Abstract: The design of biorefineries from pilots and installed facilities bears tremendous social and economic benefits. By 2020, Bloomberg predicts that, only in Europe, there would be around 1,000 of such new units bringing €32.3 trillion revenues and 1 million new jobs. Process systems engineering has a pivotal and critical role in the development of biorefineries. The general view is increasingly supported by results and analysis that prove the significance of systems engineering in future developments. The design and synthesis of biorefineries constitutes a complex problem challenged to cope with the large and unknown product portfolios as they arise from different chemical itineraries and processing paths (value chain analysis) as well as process engineering options to select units and integrate them into a plant (process synthesis, process integration). In all cases, the designs are required to match maximum efficiencies in the use of materials/energy and to assess uncertainties in processing and economic parameters that may affect the selected designs and the level of integration.

The presentation explains the use of a systems framework for the development of lignin-first biorefineries using green solvents. Green solvents are introduced to provide for a mild pre-treatment of biomass avoiding cleavage of the ether bonds and the spontaneous re-polymerization of C-C bonds. They are used and tested either in pure form or as mixtures with conventional solvents. In parallel, value chain analysis is applied to evaluate reaction paths that are available to integrate. The economic analysis has concluded to a multi-product plant that combines the production of levulinic acid, furfural and lignin-based aromatics. Flowsheeting models are developed and tuned to match experimental results with respect to yields and the separation efficiencies of the unit operations. Process integration identified a significant scope for energy savings ranging from 20-60% for the different scenarios analysed and studied. In unmixed green solvents the energy use does only rely on LP and MP steam. The use of mixtures of solvents lead to higher temperature profiles and the use of higher-pressure steam. However, they are more demanding on investment and capital expenditure. In all cases the use of green solvents offers a promising and viable approach that can be further combined with other chemistries that also target lignin for chemicals (e.g. organosolv methods).

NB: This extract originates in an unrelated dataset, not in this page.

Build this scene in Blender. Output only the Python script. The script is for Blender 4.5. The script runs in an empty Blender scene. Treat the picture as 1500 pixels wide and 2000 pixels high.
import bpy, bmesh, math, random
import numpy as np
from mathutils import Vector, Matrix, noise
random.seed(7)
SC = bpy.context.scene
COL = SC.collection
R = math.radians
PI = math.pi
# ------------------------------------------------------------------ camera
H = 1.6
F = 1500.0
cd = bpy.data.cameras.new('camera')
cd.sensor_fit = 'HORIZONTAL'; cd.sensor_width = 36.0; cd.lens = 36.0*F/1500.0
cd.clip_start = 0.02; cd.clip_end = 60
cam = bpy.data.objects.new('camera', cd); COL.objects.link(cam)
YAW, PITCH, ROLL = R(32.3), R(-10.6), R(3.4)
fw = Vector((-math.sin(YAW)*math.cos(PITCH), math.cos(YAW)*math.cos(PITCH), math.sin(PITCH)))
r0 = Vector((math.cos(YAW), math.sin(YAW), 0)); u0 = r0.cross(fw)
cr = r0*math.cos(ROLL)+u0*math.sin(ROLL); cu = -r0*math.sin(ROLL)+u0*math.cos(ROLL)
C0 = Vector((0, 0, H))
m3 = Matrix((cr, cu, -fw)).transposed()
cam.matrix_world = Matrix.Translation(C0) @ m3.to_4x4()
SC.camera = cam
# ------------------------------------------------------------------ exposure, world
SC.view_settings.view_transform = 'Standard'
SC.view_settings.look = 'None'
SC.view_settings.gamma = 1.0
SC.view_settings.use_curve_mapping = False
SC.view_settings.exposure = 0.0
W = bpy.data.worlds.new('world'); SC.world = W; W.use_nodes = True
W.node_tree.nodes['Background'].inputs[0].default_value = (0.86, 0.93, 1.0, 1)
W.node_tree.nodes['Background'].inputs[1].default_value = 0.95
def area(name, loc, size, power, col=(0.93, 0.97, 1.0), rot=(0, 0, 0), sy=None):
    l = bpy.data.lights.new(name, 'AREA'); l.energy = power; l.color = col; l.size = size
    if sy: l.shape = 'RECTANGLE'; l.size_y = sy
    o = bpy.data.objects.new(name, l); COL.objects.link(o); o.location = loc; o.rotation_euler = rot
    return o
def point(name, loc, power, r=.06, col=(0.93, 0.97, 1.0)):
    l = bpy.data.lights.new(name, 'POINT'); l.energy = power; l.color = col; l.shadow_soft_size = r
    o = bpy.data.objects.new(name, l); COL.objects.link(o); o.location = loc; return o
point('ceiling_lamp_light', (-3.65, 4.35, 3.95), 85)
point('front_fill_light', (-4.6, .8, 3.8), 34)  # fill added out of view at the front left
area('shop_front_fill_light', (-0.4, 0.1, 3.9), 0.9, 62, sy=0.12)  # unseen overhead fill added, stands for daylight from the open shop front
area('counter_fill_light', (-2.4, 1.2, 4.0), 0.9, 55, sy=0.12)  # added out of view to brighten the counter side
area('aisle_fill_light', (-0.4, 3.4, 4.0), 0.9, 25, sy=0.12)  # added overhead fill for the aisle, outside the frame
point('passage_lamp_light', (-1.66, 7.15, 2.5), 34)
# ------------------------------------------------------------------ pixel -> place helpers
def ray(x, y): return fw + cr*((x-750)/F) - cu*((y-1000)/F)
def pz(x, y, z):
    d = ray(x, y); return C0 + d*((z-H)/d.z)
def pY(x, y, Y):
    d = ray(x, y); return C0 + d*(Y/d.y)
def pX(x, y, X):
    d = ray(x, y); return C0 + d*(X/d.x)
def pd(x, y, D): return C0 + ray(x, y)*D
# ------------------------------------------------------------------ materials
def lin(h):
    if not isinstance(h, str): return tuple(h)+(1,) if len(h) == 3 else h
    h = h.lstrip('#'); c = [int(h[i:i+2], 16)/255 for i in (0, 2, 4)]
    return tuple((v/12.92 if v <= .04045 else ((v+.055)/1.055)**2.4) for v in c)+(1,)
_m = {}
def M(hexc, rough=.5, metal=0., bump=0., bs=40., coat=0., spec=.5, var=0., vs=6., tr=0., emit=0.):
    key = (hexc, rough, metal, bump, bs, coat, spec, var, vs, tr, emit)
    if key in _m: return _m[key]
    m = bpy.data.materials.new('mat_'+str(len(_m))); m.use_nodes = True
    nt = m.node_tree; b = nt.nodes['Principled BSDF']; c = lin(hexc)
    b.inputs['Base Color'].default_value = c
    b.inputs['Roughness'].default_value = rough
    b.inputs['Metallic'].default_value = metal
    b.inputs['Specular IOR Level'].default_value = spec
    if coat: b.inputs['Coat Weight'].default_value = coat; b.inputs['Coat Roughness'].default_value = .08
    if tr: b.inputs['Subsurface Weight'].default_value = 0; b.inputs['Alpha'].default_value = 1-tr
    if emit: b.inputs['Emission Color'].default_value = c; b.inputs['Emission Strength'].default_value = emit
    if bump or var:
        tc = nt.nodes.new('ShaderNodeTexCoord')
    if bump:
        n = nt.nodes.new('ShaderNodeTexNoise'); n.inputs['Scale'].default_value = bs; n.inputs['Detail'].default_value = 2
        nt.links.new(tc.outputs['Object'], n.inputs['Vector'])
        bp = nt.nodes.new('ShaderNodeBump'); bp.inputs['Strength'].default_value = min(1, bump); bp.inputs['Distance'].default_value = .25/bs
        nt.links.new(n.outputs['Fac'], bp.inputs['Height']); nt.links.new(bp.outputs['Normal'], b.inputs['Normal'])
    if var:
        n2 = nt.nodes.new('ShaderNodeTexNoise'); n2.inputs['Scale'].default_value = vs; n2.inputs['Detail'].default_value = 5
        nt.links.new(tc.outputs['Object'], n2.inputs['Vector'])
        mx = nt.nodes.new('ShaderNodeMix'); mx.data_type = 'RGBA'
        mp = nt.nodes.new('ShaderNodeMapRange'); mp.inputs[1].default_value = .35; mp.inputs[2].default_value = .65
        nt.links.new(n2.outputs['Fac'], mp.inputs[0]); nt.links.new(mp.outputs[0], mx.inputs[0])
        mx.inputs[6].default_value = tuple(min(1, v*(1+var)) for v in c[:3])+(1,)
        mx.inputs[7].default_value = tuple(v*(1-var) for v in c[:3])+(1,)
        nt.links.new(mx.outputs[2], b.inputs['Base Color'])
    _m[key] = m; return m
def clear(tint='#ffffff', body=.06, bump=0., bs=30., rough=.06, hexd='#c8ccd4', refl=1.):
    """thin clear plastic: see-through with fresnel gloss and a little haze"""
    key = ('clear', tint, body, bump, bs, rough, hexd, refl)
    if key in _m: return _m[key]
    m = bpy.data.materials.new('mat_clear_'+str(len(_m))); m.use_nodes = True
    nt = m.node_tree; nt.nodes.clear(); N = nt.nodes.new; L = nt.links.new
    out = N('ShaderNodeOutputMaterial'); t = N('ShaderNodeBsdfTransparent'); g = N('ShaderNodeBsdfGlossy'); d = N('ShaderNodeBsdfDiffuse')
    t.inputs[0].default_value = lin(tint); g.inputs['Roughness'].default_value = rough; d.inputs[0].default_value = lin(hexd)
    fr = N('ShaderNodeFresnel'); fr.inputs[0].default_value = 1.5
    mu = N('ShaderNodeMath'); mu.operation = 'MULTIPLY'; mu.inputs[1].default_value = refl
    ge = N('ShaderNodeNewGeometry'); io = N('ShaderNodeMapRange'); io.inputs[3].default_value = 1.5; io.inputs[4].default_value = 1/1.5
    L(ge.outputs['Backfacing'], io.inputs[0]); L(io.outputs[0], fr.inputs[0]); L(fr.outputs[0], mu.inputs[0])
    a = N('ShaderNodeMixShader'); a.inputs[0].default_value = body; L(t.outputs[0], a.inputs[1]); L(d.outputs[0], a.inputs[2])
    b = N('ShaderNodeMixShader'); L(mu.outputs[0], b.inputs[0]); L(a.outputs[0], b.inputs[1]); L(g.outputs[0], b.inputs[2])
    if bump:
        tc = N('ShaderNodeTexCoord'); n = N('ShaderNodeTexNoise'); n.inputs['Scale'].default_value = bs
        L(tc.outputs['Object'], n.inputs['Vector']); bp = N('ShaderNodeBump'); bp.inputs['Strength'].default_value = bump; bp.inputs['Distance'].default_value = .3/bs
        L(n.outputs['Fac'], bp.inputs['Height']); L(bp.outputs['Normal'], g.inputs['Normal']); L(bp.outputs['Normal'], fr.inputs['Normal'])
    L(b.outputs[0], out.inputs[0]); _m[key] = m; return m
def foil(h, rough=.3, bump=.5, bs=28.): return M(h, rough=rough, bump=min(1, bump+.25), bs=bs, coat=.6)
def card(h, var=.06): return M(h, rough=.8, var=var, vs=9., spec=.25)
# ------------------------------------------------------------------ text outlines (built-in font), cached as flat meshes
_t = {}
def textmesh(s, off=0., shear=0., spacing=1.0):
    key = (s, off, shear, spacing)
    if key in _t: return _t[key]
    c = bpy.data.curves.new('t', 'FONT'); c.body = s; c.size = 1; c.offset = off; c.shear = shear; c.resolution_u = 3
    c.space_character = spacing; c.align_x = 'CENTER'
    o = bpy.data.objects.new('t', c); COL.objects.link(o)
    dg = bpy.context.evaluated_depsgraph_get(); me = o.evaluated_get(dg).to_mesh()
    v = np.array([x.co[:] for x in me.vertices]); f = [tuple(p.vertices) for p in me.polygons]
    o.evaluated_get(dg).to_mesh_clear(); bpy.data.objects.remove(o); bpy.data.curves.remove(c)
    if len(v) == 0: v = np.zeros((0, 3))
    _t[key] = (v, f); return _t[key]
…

Biography: Dr. Kokossis, FIChemE, FIEE, FRSA, and FIET, is Professor of Process Systems Engineering at the National Technical University of Athens. He holds a Diploma in Chemical Engineering from NTUA and a PhD from Princeton University. He developed an academic career in UK in UK (Manchester, Surrey) for 22 years before he returned to his alma mater in 2009. He holds research expertise in process systems design and integration with a strong emphasis on renewable energy systems, polygeneration, and the design of biorefineries and industrial symbiosis networks. His research spans across multiphase reactors, complex separation and reactive-separation systems, energy and power networks, and environmental problems across a wide spectrum of applications (water reuse, recycle, and regeneration systems, wastewater management, gasification, waste to energy projects). He has established collaboration with several industrial companies (UOP, ICI, Bayer, Mitsubishi, Exxon, Eastman, MW Kellogg, BP Oil, Unilever, Chimar, BPF, CIMV, DSM, Arkema, Granherne, Linnhoff-March) and graduated 27 PhD and 60 MSc students. He holds 142 communications in International conferences, 129 publications in peer-reviewed journals, and 70 invited lectures in conferences universities, and multinational companies. He is National Representative of the International Energy Agency (IEA), the Greek Secretary for Research and Technology in Climate Change (GSRT), and the Computer Aided Process Engineering (CAPE) Group of the European Federation of Chemical Engineering (EFCE).